In the north of the country, where the UN has not yet completed the transfer of authority to local officials, Serbian officers have largely stayed in their posts. But earlier this month, UN police and the KPS pulled out of the northern half of Mitrovica for two days after clashes left a UN policeman dead and scores of other people injured. Many policemen who remain on active duty say they are under enormous pressure from their own communities to stop working for the police.

"There was a new reality that was created after Feb. 17 [that] brought about a new kind of tension," says Lt. Besim Hoti, a spokesman for the KPS in Mitrovica.

In the town of Graćanica, another Serb enclave just south of Kosovo's capital, Pristina, the police offices are still operating, but without any Serbian policemen. The KPS has sent in additional Albanian officers; there have been nearly daily protests in support of the Serb police.

The suspended police are not speaking to the media, but Dragan Velić, a local leader negotiating on their behalf, says they will only return to work under the authority of institutions outlined in UN Resolution 1244, which gave the international community control over Kosovo.

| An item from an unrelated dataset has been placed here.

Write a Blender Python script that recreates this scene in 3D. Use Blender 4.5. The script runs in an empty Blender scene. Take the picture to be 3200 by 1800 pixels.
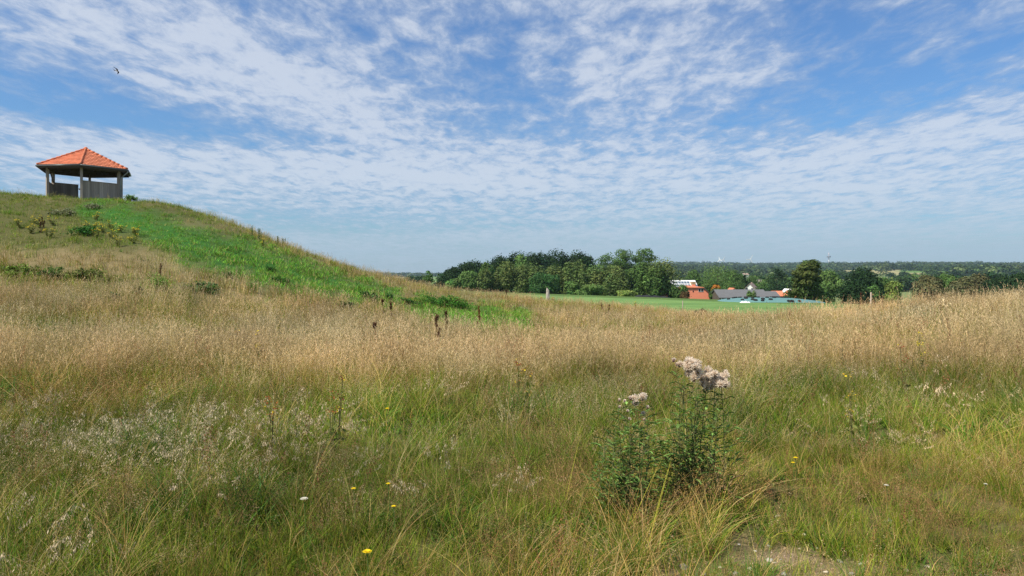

For now, Milić continues to show up for duty and work with his Albanian colleagues. Together they speak a hodge-podge of Albanian and Serbian, and they greet each other jovially on the street. They've become friends, he says, even across the chasms that divide this newly declared country. "When you work together every day, it's normal for you to become friends. We're ordinary people. We hope it will be better, when there is a political agreement."